Exercise directions ::
Look for the string "Write" and copy every line that has it.

Information given ::
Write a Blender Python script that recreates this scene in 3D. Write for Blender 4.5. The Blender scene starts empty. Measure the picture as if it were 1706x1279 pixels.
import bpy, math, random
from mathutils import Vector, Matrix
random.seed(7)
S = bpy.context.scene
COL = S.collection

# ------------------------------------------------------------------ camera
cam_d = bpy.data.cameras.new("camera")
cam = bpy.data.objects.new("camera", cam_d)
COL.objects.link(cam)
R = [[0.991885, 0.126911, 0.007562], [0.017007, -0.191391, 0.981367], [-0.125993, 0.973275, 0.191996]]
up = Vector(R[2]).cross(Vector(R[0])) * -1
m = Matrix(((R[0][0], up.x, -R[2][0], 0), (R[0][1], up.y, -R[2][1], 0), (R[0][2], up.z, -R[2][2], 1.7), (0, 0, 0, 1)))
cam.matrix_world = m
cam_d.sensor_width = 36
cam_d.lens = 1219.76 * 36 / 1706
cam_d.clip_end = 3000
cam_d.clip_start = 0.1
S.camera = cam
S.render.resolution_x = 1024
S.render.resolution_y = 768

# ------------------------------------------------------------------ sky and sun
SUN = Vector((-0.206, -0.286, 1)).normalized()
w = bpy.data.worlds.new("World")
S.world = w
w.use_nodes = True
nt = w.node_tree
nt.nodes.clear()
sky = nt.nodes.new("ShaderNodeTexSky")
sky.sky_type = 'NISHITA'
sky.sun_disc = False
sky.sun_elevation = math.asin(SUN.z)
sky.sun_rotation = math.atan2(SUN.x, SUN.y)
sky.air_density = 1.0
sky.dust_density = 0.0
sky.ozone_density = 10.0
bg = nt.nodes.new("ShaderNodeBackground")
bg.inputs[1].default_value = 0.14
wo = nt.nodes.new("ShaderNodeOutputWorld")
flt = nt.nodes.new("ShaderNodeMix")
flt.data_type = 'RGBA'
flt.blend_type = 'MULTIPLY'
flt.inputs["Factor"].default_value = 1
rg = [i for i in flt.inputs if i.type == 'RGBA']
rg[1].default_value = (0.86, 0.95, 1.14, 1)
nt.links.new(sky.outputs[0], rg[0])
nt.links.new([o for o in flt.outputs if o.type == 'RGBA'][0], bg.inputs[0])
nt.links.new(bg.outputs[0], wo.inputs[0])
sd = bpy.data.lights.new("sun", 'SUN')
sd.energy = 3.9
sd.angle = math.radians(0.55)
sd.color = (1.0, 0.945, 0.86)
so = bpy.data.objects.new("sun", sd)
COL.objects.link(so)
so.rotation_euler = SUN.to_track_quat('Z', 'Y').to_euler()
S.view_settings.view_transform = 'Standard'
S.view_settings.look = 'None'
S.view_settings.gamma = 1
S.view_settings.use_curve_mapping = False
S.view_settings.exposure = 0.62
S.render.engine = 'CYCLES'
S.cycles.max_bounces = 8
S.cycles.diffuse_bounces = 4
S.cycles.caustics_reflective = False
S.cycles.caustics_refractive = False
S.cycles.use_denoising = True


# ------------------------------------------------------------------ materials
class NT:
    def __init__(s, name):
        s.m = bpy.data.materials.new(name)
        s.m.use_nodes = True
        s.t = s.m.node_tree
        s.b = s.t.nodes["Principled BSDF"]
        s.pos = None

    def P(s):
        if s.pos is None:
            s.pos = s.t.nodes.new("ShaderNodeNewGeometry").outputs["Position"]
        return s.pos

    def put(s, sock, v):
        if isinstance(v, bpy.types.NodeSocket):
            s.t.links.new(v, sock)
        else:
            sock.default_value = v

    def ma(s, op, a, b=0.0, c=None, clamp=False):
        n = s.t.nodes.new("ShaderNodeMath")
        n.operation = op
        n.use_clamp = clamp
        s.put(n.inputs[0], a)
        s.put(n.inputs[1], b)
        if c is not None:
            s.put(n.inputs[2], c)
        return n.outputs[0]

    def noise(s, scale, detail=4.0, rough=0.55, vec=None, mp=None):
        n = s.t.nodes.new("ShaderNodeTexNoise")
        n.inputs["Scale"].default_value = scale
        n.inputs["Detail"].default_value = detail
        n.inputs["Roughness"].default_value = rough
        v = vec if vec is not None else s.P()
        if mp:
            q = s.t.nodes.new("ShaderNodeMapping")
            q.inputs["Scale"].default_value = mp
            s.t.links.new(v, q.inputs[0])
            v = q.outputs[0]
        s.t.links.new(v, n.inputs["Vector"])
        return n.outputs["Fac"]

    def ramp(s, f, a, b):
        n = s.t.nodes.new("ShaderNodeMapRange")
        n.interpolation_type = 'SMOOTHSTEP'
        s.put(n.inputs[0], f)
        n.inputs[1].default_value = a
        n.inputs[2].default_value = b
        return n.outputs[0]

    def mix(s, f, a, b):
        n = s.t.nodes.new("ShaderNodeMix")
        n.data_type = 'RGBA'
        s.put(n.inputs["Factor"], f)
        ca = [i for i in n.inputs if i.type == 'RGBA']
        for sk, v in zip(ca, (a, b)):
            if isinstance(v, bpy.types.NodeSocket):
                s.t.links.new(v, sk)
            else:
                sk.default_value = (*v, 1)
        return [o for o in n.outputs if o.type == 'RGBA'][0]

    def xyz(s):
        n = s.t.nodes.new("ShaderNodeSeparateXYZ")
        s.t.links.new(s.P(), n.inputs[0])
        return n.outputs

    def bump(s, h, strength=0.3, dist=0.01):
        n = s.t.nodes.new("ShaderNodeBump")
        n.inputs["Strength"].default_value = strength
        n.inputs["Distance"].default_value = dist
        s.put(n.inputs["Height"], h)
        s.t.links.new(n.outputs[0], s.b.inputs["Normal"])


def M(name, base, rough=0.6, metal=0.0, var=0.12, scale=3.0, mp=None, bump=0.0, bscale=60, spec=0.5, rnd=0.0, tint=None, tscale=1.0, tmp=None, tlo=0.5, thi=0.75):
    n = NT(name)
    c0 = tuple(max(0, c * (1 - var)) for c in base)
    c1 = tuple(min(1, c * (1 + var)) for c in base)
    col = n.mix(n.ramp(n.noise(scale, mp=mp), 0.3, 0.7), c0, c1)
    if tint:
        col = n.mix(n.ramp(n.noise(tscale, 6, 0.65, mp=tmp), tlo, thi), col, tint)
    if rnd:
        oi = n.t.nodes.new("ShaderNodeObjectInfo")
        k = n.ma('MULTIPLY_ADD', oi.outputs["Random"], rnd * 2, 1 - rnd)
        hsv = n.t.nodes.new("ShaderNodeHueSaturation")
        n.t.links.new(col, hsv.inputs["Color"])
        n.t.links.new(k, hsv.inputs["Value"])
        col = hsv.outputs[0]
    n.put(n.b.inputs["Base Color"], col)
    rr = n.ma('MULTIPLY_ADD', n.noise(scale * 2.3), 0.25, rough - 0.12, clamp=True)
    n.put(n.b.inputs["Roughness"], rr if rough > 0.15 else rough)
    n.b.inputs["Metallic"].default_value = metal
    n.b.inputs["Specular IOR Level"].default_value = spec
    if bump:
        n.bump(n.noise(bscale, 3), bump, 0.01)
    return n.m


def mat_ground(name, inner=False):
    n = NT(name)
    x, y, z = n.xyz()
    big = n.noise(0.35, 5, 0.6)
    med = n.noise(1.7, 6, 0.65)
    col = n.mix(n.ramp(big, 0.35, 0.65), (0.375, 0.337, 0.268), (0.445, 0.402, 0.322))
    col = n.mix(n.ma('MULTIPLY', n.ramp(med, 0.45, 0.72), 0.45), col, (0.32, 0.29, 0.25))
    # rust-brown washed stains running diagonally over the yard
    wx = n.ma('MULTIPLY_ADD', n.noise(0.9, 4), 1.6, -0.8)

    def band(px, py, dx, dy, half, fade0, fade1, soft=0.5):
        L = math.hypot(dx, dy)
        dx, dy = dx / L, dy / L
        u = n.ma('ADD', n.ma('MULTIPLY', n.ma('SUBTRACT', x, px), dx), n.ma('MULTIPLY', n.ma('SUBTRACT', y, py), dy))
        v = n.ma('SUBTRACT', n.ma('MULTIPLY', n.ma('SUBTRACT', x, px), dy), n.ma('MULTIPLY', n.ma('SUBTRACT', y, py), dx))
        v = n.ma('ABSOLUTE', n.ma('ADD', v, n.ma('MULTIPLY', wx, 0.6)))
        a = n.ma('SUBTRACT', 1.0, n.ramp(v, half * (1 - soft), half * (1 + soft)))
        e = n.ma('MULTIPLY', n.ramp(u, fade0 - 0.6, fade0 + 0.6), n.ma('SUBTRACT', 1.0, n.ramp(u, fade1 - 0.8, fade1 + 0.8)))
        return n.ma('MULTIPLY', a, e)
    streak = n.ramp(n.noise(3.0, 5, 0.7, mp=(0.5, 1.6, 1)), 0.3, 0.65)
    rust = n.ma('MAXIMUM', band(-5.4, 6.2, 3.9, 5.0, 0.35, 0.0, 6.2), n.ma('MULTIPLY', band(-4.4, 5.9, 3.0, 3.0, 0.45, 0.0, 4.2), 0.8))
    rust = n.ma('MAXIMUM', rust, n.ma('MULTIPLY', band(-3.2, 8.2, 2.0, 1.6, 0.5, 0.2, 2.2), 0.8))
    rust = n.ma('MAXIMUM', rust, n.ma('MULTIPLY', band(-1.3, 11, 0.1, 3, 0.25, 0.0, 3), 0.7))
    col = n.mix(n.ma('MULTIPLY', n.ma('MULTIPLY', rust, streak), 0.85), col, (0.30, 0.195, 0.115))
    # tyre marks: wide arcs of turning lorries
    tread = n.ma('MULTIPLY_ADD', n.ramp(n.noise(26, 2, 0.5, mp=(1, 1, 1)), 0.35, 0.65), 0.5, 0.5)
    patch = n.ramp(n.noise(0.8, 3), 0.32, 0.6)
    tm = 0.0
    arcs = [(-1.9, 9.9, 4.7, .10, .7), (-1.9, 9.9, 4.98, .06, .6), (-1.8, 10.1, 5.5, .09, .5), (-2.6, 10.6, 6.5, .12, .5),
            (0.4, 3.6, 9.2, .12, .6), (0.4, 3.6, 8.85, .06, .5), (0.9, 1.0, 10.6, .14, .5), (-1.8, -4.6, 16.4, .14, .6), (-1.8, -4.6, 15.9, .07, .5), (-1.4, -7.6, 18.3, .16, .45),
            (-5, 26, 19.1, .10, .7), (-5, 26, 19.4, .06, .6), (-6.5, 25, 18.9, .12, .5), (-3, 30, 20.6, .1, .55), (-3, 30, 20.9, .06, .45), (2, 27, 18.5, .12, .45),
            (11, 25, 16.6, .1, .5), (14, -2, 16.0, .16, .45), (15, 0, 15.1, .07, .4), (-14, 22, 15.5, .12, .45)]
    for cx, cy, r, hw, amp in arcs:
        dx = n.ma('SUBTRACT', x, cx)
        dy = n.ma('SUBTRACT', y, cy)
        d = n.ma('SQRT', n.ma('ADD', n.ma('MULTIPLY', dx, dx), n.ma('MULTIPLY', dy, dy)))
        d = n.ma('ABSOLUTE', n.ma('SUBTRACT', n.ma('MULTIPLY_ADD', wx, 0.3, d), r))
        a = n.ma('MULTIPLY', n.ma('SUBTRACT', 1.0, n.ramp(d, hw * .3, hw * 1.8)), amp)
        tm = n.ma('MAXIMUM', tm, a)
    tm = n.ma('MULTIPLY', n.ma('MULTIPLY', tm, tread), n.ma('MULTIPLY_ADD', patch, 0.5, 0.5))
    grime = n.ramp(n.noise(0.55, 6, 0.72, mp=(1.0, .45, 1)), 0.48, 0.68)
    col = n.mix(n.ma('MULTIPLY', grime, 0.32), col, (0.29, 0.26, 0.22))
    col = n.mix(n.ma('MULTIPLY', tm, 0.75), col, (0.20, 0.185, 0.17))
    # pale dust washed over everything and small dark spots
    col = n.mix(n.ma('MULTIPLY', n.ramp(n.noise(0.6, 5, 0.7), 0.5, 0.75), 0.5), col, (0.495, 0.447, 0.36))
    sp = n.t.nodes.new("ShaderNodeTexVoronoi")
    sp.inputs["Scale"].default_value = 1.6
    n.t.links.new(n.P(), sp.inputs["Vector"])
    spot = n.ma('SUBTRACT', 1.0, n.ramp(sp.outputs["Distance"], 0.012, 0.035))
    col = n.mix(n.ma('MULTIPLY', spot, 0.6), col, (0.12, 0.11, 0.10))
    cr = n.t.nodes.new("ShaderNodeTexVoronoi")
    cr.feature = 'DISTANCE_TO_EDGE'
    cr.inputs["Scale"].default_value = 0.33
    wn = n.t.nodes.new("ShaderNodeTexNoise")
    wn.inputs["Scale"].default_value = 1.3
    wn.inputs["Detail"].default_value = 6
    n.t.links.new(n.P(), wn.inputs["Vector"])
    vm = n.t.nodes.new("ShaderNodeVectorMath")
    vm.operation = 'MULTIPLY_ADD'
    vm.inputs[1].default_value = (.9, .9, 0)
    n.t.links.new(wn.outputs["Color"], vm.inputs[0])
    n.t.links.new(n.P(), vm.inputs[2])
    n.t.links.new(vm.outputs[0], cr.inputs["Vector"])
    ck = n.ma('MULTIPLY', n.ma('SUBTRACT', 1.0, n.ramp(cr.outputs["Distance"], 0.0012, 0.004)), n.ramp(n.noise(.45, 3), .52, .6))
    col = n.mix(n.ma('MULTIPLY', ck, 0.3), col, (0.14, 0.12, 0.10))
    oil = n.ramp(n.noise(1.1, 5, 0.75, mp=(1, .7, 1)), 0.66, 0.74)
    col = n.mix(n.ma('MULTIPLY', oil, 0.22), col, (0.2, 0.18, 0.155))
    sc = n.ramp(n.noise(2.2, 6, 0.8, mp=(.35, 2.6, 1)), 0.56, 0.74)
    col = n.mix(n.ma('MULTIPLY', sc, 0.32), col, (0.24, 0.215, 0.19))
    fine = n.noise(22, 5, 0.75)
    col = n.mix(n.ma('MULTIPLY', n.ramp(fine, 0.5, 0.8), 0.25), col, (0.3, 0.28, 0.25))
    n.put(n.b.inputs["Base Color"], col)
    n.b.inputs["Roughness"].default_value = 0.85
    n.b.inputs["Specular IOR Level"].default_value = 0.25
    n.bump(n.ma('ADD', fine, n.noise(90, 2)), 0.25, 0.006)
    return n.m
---
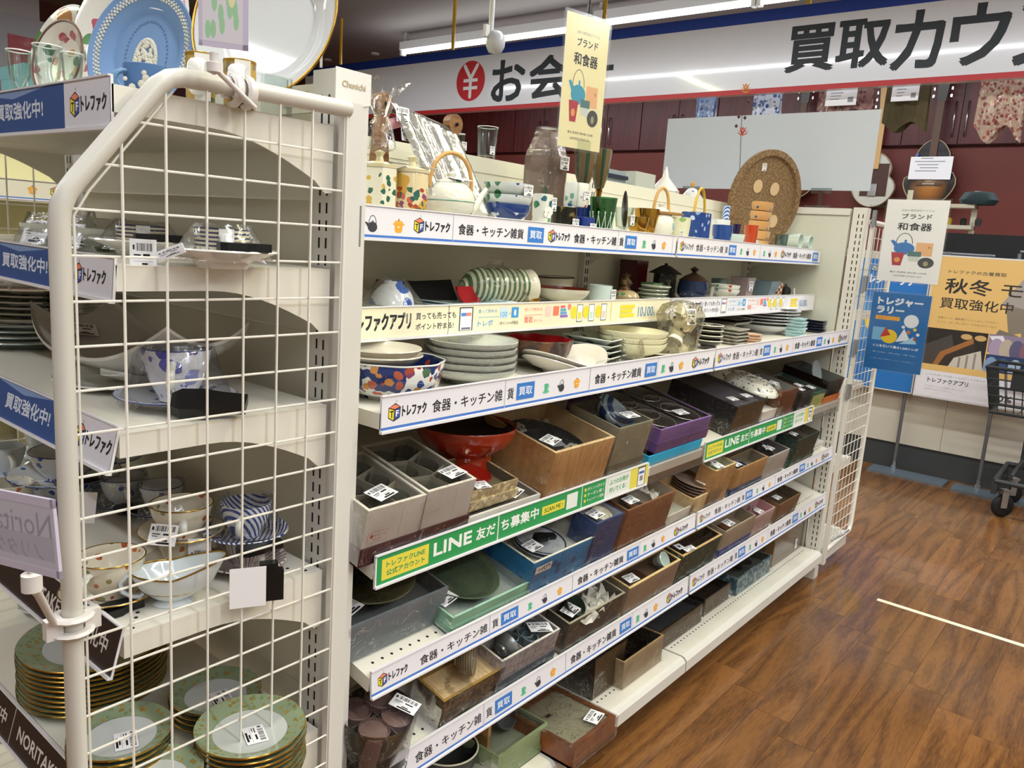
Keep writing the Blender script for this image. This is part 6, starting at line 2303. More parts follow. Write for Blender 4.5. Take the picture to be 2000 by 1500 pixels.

Full response ::
Write a Blender Python script that recreates this scene in 3D. Write for Blender 4.5. The Blender scene starts empty. Measure the picture as if it were 1706x1279 pixels.
Keep writing the Blender script for this image. This is part 6, starting at line 2303. More parts follow. Write for Blender 4.5. Take the picture to be 2000 by 1500 pixels.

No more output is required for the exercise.